Deliciously cheesy, and even stylish at times. Diabolik is a total badass; a cross between Batman, a young Hugh Hefner and a Bond villain, who blows up federal buildings without breaking a sweat and risks his life just to get his hot girlfriend some jewelery. Don't expect anything high-brow and you'll probably have a good time, despite the wildly uneven pacing and cheap effects.
Ennio's whack score has etched in my mind the female vox: "deep, deep down.......deeeeeep down....deep deep down..." and the Tommy Tedesco-like surf guitar noodings propel this confection along, and a fun ride it was. JPL's recurring laugh, though, coulda used some Drano.

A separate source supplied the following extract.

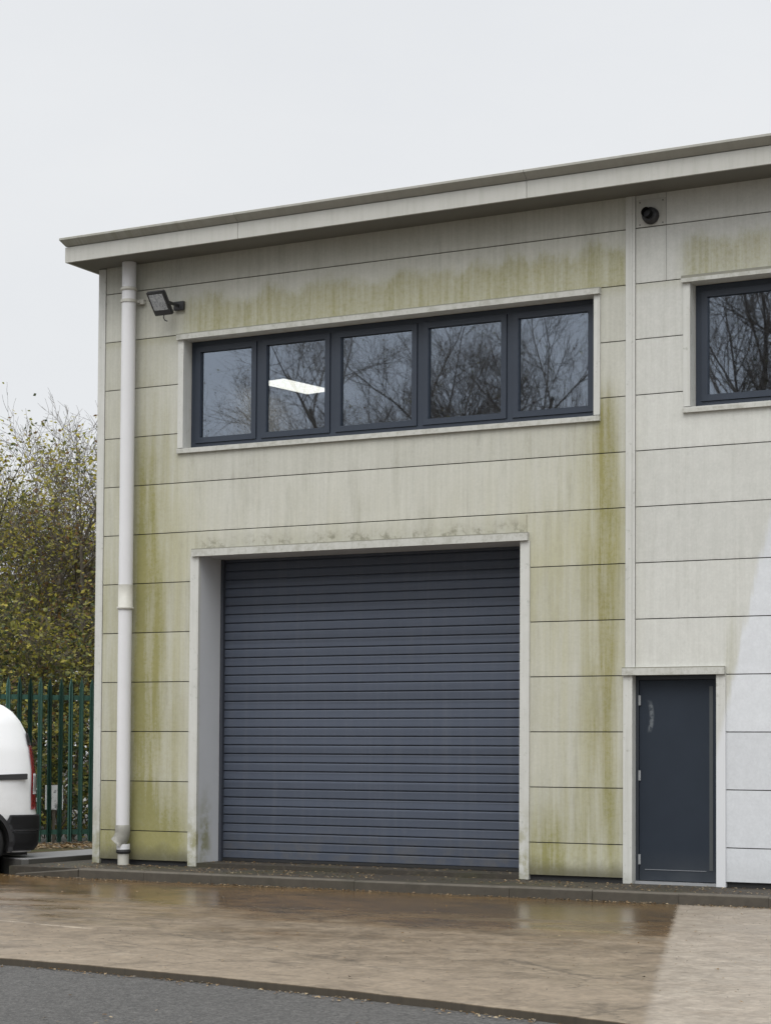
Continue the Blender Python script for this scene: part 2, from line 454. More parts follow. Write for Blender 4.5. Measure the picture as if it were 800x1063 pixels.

Does Danger: Diabolik ever become more than a somewhat artsy novelty piece? With admirable art direction and even sophistication, Mario Bava helms a film of pulpy appeal but little character examination and only the most banal affection of meaning. Indeed, those echoes of Bond and To Catch a Thief that abound are rarely flattering. Diabolik titillates but it never wows.

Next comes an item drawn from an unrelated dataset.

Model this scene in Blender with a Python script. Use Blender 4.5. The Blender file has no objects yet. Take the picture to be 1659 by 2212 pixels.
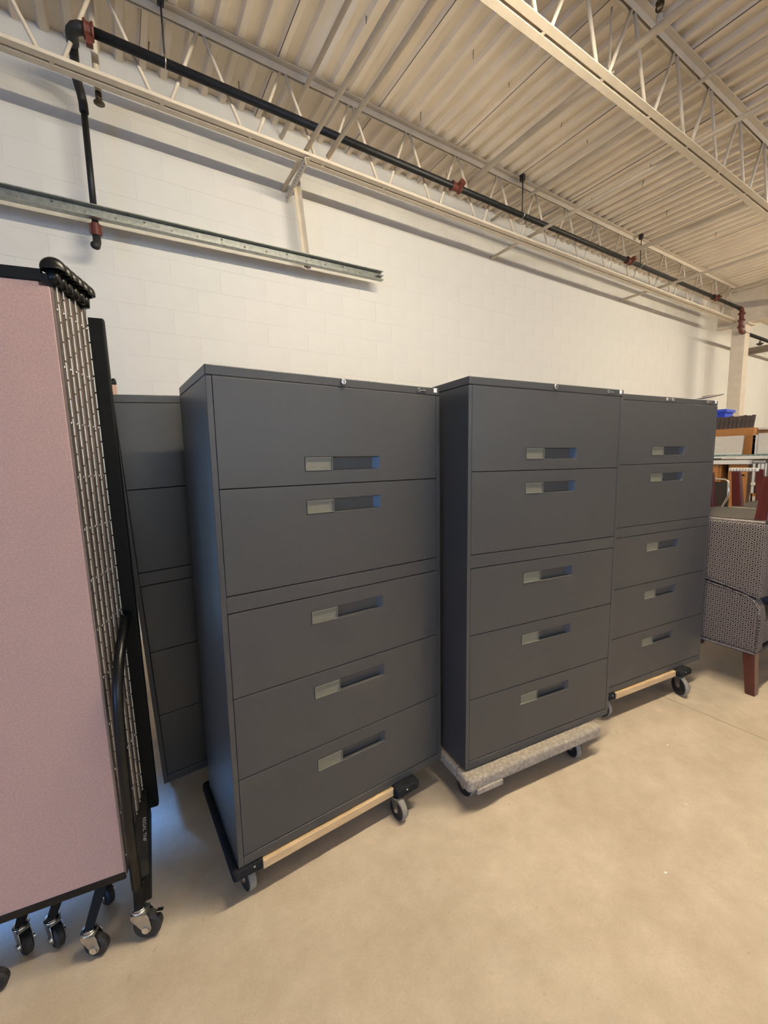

Well, it's masturbatory and mean-spirited, but it's still fun to watch thanks to a myriad of stylistic touches and a swanky as all hell score. The MST3K episode mocking it is also good.
God, this movie makes me insanely happy, its like one big hit of "exhilaration gas"! Diabolik and Eva are my fucking heroes. Bava captures the joyous, dizzying ridiculousness of comic books and pulp novels better than any bloated Hollywood blockbuster - his best by far. Ennio Morricone's score is, as usual, glorious 60s kitsch genius that I can't stop listening to.

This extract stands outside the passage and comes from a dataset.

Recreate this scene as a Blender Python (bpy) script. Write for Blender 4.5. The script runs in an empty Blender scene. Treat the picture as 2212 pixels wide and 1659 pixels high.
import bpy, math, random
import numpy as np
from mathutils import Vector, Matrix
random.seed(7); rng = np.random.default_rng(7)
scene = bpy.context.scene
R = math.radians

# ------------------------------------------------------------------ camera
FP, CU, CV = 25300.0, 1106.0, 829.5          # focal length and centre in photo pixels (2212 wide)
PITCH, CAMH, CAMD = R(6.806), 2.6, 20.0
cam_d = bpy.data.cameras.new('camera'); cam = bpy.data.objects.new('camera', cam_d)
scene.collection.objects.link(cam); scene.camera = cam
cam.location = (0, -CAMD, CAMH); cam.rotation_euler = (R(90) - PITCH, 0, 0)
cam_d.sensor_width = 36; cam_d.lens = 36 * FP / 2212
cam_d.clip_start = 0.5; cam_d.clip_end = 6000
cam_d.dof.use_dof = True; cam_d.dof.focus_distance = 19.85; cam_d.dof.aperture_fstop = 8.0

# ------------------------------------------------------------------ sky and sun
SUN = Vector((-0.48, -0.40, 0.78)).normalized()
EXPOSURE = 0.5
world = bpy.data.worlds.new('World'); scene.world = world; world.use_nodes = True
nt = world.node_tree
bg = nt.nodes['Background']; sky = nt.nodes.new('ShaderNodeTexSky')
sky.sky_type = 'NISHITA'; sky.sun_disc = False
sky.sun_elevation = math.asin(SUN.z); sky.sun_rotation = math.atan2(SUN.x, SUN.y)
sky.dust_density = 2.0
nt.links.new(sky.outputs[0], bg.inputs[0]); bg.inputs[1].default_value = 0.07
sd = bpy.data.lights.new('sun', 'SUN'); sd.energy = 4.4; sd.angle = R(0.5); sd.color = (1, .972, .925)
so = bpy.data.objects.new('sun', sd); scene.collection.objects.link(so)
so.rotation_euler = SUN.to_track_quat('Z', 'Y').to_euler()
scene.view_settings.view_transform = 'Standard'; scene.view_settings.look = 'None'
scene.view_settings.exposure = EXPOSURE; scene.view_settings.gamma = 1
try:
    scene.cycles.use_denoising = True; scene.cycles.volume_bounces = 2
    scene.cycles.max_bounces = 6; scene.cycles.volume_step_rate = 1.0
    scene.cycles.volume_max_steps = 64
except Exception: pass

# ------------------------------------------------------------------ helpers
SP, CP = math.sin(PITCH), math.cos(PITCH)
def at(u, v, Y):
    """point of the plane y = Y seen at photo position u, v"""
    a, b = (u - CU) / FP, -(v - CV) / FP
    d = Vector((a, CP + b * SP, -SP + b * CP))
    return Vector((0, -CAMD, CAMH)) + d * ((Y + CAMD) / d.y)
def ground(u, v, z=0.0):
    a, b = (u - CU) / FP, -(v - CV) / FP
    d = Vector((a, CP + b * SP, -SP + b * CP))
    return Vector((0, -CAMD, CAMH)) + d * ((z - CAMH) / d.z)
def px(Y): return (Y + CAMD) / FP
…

Dino De Laurentiis produced this movie based on a popular Euro-comic strip. There are lots of imaginative sets and colorful lighting, and a great score by Ennio Morricone. Not a box office hit, this should have given Bava's career the shot in the arm it always deserved and is certainly one of the all-time great pop-culture time capsules of the 1960s, with gimmicks and gadgets galore.
What it lacks in characterization it makes up for with style. The plot is wonderfully over-the-top, but the pacing lags. I like it in the way that I liked the ghost episode of Mission Impossible, or the vampire episode of Starsky & Hutch, which is to say that I'm well aware it isn't actually very good, it just has some charming qualities that disappeared from film decades ago.